Si, por ejemplo, se propone mejorar los resultados de las Pruebas de Diagnóstico en un centro escolar y de ello van a depender los ingresos que reciba dicho centro, siendo así que las pruebas son corregidas por el propio centro, es lógico que, ante semejante envite, los resultados acaben -digamos- mejorando. Lo que no sabemos es si realmente el indicador es fiable, es decir, si realmente ha mejorado la formación de los alumnos. Algo parecido puede decirse respecto a las evaluaciones curriculares: si la rendición de cuentas de centros y profesores se basa fundamentalmente en las calificaciones de los alumnos, y de ello depende la valoración del trabajo realizado, se induce a subir al alza las notas. No es un asunto, como a veces se ha dicho, que tenga que ver con la profesionalidad, sino con la necesidad.
Los resultados escolares son referencias necesarias y tienen su utilidad, pero, salvo que se consideren un fin absoluto, si se transforman en objetivos, además de perder su valor indicativo, pueden acabar convirtiéndose en un obstáculo para la mejora real de la educación; pues, como decía, no se trata sólo de que estemos ante una estrategia técnicamente discutible, sino que con su aplicación perturba notablemente el proceso de transmisión y adquisición de conocimientos. Como viene ocurriendo ya en muchos casos, la centralidad de los resultados transforma la enseñanza en mera preparación para los exámenes y a los centros escolares en una especie de autoescuelas, desnaturalizándose de esta forma el sentido de la educación.
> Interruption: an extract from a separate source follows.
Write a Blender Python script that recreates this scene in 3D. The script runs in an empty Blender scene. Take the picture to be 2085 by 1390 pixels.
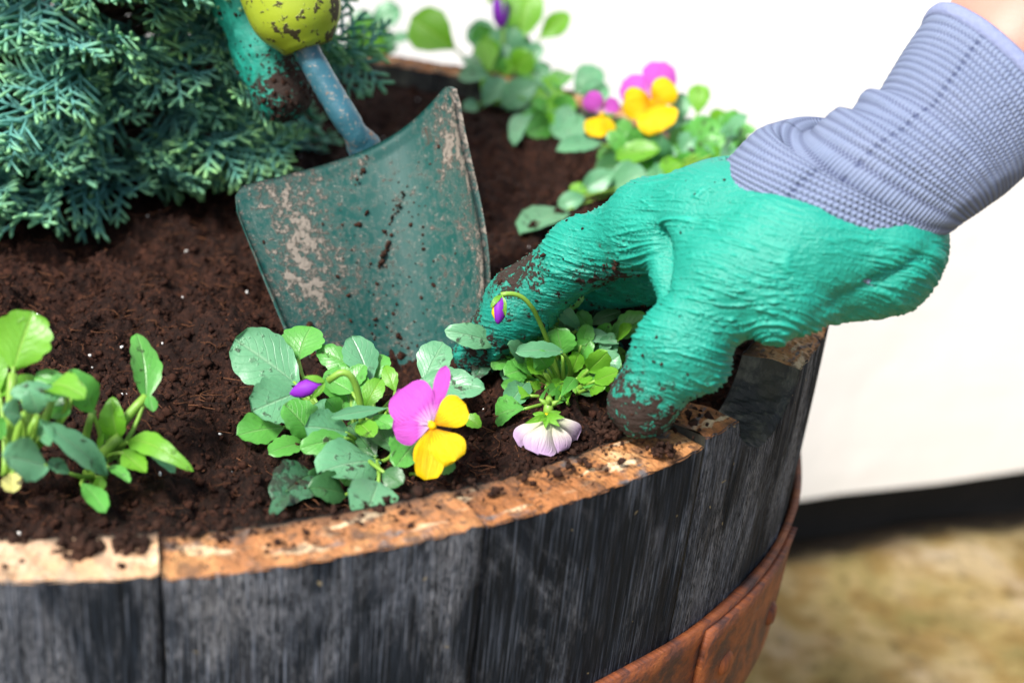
import bpy, math, random
import numpy as np
from mathutils import Vector, Matrix

random.seed(7)
rng = np.random.default_rng(7)
scene = bpy.context.scene
COL = scene.collection

# ------------------------------------------------------------------ camera
RIM = 0.52                                   # height of the barrel rim above the ground
CAM = np.array([0.16573, -0.64764, RIM + 0.23556])
PITCH, ROLL, FPX = 0.42205, 0.06528, 3200.0  # tilt down, roll, focal length in pixels of a 2085 px wide frame
cp, sp, cr, sr = math.cos(PITCH), math.sin(PITCH), math.cos(ROLL), math.sin(ROLL)
FWD = np.array([0, cp, -sp]); _r = np.array([1.0, 0, 0]); _u = np.array([0, sp, cp])
RIGHT = cr * _r + sr * _u
UP = -sr * _r + cr * _u
cam_data = bpy.data.cameras.new('camera')
cam_data.sensor_width = 36.0
cam_data.lens = FPX / 2085 * 36.0
cam_data.clip_start = 0.02
cam_data.clip_end = 500
cam_data.dof.use_dof = True
cam_data.dof.focus_distance = 0.55
cam_data.dof.aperture_fstop = 8.0
cam = bpy.data.objects.new('camera', cam_data)
COL.objects.link(cam)
cam.matrix_world = Matrix(((RIGHT[0], UP[0], -FWD[0], CAM[0]), (RIGHT[1], UP[1], -FWD[1], CAM[1]),
                           (RIGHT[2], UP[2], -FWD[2], CAM[2]), (0, 0, 0, 1)))
scene.camera = cam

# ------------------------------------------------------------------ daylight
SUN_DIR = np.array([-0.36, -0.50, 0.79]); SUN_DIR = SUN_DIR / np.linalg.norm(SUN_DIR)
elev = math.asin(SUN_DIR[2]); azim = math.atan2(SUN_DIR[0], SUN_DIR[1])
world = bpy.data.worlds.new('World'); scene.world = world; world.use_nodes = True
wn = world.node_tree; bg = wn.nodes['Background']
sky = wn.nodes.new('ShaderNodeTexSky'); sky.sky_type = 'NISHITA'; sky.sun_disc = False
sky.sun_elevation = elev; sky.sun_rotation = azim; sky.air_density = 1.0; sky.dust_density = 3.0
wn.links.new(sky.outputs[0], bg.inputs[0]); bg.inputs[1].default_value = 0.092
sun_data = bpy.data.lights.new('sun', 'SUN'); sun_data.energy = 3.0; sun_data.angle = math.radians(12)
sun_data.color = (1.0, 0.97, 0.93)
sun = bpy.data.objects.new('sun', sun_data); COL.objects.link(sun)
sun.rotation_euler = Vector(SUN_DIR).to_track_quat('Z', 'Y').to_euler()
scene.view_settings.view_transform = 'Standard'; scene.view_settings.look = 'None'
scene.view_settings.exposure = 1.28; scene.view_settings.gamma = 1.0
scene.view_settings.use_curve_mapping = False

# ------------------------------------------------------------------ maths helpers
def U(px, py, d):
    """point of the place seen at photo position (px,py), d metres in front of the lens plane"""
    return CAM + d * (FWD + RIGHT * ((px - 1042.5) / FPX) - UP * ((py - 695.0) / FPX))

def Uz(px, py, z):
    r = FWD + RIGHT * ((px - 1042.5) / FPX) - UP * ((py - 695.0) / FPX)
    return CAM + r * ((z - CAM[2]) / r[2])

def nrm(v):
    v = np.asarray(v, float); return v / (np.linalg.norm(v) + 1e-12)

_G = np.array([[1,1,0],[-1,1,0],[1,-1,0],[-1,-1,0],[1,0,1],[-1,0,1],[1,0,-1],[-1,0,-1],
               [0,1,1],[0,-1,1],[0,1,-1],[0,-1,-1],[1,1,0],[-1,1,0],[0,-1,1],[0,-1,-1]], np.float32)
def perlin(p):
    p = np.asarray(p, np.float64); i = np.floor(p).astype(np.int64); f = (p - i).astype(np.float32)
    u = f * f * f * (f * (f * 6 - 15) + 10)
    out = 0
    for dx in (0, 1):
        for dy in (0, 1):
            for dz in (0, 1):
                h = ((i[:, 0] + dx) * 374761393 + (i[:, 1] + dy) * 668265263 + (i[:, 2] + dz) * 2147483647) & 0xffffffff
                h = ((h ^ (h >> 13)) * 1274126177) & 0xffffffff
                h = (h ^ (h >> 16)) & 15
                g = _G[h]
                d = g[:, 0] * (f[:, 0] - dx) + g[:, 1] * (f[:, 1] - dy) + g[:, 2] * (f[:, 2] - dz)
                w = (u[:, 0] if dx else 1 - u[:, 0]) * (u[:, 1] if dy else 1 - u[:, 1]) * (u[:, 2] if dz else 1 - u[:, 2])
                out = out + w * d
    return out
def fbm(p, o=4, g=0.5):
    s, a = 0, 1.0
    p = np.asarray(p, np.float64)
    for k in range(o):
        s = s + a * perlin(p * (2.03 ** k) + 17.3 * k); a *= g
    return s
def smooth(x, a, b):
    t = np.clip((x - a) / (b - a), 0, 1); return t * t * (3 - 2 * t)

# ------------------------------------------------------------------ object helpers
def link(o, parent=None):
    COL.objects.link(o)
    if parent is not None: o.parent = parent
    return o
def tag(o, label=None, cat=None, group=None, kind=None):
    if label: o['label'] = label
    if cat: o['category'] = cat
    if group: o['group'] = group
    if kind: o['kind'] = kind
    return o
def empty(name, loc=(0, 0, 0)):
    o = bpy.data.objects.new(name, None); o.empty_display_size = 0.02; o.location = loc
    return link(o)
def raw_mesh(name, verts, faces, mats=(), smooth_=True, uv=None, fmat=None, cols=None):
    """faces: list of index lists, or an (n,3)/(n,4) array"""
    me = bpy.data.meshes.new(name)
    verts = np.asarray(verts, np.float32)
    if isinstance(faces, np.ndarray):
        n, k = faces.shape
        me.vertices.add(len(verts)); me.vertices.foreach_set('co', verts.ravel())
        me.loops.add(n * k); me.loops.foreach_set('vertex_index', faces.astype(np.int32).ravel())
        me.polygons.add(n)
        me.polygons.foreach_set('loop_start', np.arange(0, n * k, k, dtype=np.int32))
        me.update(calc_edges=True); me.validate()
    else:
        me.from_pydata([tuple(v) for v in verts], [], faces); me.update()
    for m in mats: me.materials.append(m)
    if fmat is not None: me.polygons.foreach_set('material_index', np.asarray(fmat, np.int32))
    if smooth_: me.polygons.foreach_set('use_smooth', np.ones(len(me.polygons), bool))
    if uv is not None:
        l = me.uv_layers.new(name='UVMap')
        idx = np.empty(len(me.loops), np.int32); me.loops.foreach_get('vertex_index', idx)
        l.data.foreach_set('uv', np.asarray(uv, np.float32)[idx].ravel())
    if cols:
        for cn, v in cols.items():
            a = me.attributes.new(cn, 'FLOAT', 'POINT'); a.data.foreach_set('value', np.asarray(v, np.float32))
    me.update()
    return me
def obj(name, me, parent=None, loc=None):
    o = bpy.data.objects.new(name, me); link(o, parent)
    if loc is not None: o.location = loc
    return o

def sheet_faces(nr, nc, wrap=False):
    r, c = np.meshgrid(np.arange(nr - 1), np.arange(nc if wrap else nc - 1), indexing='ij')
    c2 = (c + 1) % nc
    return np.stack([r * nc + c, r * nc + c2, (r + 1) * nc + c2, (r + 1) * nc + c], -1).reshape(-1, 4)

def frames(P):
    P = np.asarray(P, float); T = np.gradient(P, axis=0); T /= np.linalg.norm(T, axis=1)[:, None] + 1e-12
    ref = np.array([0.3, 0.2, 1.0]) if abs(T[0][2]) < 0.8 else np.array([1.0, 0.1, 0.2])
    n = nrm(ref - T[0] * (ref @ T[0])); Ns = []
    for t in T:
        n = nrm(n - t * (n @ t)); Ns.append(n)
    Ns = np.array(Ns); return T, Ns, np.cross(T, Ns)
def tube(P, R, seg=8, cap=True):
    """verts, list faces of a tapered tube along points P"""
    P = np.asarray(P, float); R = np.broadcast_to(np.asarray(R, float), (len(P),))
    T, N, B = frames(P); a = np.arange(seg) / seg * 2 * math.pi
    V = (P[:, None] + R[:, None, None] * (N[:, None] * np.cos(a)[None, :, None] + B[:, None] * np.sin(a)[None, :, None])).reshape(-1, 3)
    F = [list(f) for f in sheet_faces(len(P), seg, True)]
    if cap:
        F.append(list(range(seg))[::-1]); F.append([(len(P) - 1) * seg + k for k in range(seg)])
    return V, F
def bez(a, b, c, n=8):
    t = np.linspace(0, 1, n)[:, None]
    return (1 - t) ** 2 * np.asarray(a) + 2 * t * (1 - t) * np.asarray(b) + t * t * np.asarray(c)
class Bag:
    def __init__(s): s.v = []; s.f = []; s.m = []; s.n = 0; s.uv = []; s.a = []
    def add(s, V, F, m=0, uv=None, a=0.0):
        V = np.asarray(V, float)
        s.v.append(V); s.f += [[int(i) + s.n for i in f] for f in F]; s.m += [m] * len(F); s.n += len(V)
        s.uv.append(np.zeros((len(V), 2)) if uv is None else np.asarray(uv)); s.a.append(np.broadcast_to(np.asarray(a, float), (len(V),)))
    def mesh(s, name, mats, sm=True):
        return raw_mesh(name, np.concatenate(s.v), s.f, mats, sm, np.concatenate(s.uv), s.m, {'tone': np.concatenate(s.a)})

_t = (1 + 5 ** .5) / 2
ICO_V = np.array([[-1,_t,0],[1,_t,0],[-1,-_t,0],[1,-_t,0],[0,-1,_t],[0,1,_t],[0,-1,-_t],[0,1,-_t],[_t,0,-1],[_t,0,1],[-_t,0,-1],[-_t,0,1]]) / math.sqrt(1 + _t * _t)
ICO_F = np.array([[0,11,5],[0,5,1],[0,1,7],[0,7,10],[0,10,11],[1,5,9],[5,11,4],[11,10,2],[10,7,6],[7,1,8],[3,9,4],[3,4,2],[3,2,6],[3,6,8],[3,8,9],[4,9,5],[2,4,11],[6,2,10],[8,6,7],[9,8,1]])
OCT_V = np.array([[1,0,0],[-1,0,0],[0,1,0],[0,-1,0],[0,0,1],[0,0,-1]], float); OCT_F = np.array([[0,2,4],[2,1,4],[1,3,4],[3,0,4],[2,0,5],[1,2,5],[3,1,5],[0,3,5]])
def chunks(centres, sizes, jitter=0.35, squash=0.7, low=False):
    """irregular crumbs, one joined vertex/face array"""
    n = len(centres)
    q = rng.normal(size=(n, 4)); q /= np.linalg.norm(q, axis=1)[:, None]
    w, x, y, z = q.T
    Rm = np.stack([1-2*(y*y+z*z), 2*(x*y-z*w), 2*(x*z+y*w), 2*(x*y+z*w), 1-2*(x*x+z*z), 2*(y*z-x*w), 2*(x*z-y*w), 2*(y*z+x*w), 1-2*(x*x+y*y)], -1).reshape(n, 3, 3)
    sc = np.stack([np.ones(n), rng.uniform(squash, 1, n), rng.uniform(squash * .7, 1, n)], -1)
    BV, BF = (OCT_V, OCT_F) if low else (ICO_V, ICO_F); nb_ = len(BV)
    V = BV[None] * (1 + rng.uniform(-jitter, jitter, (n, nb_, 1))) * sc[:, None]
    V = np.einsum('nij,nkj->nki', Rm, V) * np.asarray(sizes)[:, None, None] + np.asarray(centres)[:, None]
    F = BF[None] + (np.arange(n) * nb_)[:, None, None]
    return V.reshape(-1, 3), F.reshape(-1, 3)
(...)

Aun haciéndonos cargo del poder mediático de los resultados escolares y de la influencia de los modelos tecnocráticos de gestión, es necesario analizar seriamente cuáles son las consecuencias reales de estas políticas educativas, en vez de asumir acríticamente cualquier estrategia. Ahora que se alaba tanto la excelencia de la evaluación, sería bueno que los políticos evaluaran con rigor y sin sectarismo cuáles son los efectos prácticos de sus decisiones. Desde luego, la sinceridad de esa reflexión requiere como punto de partida asumir que los que discrepan no lo hacen de mala fe y que también pueden tener razón.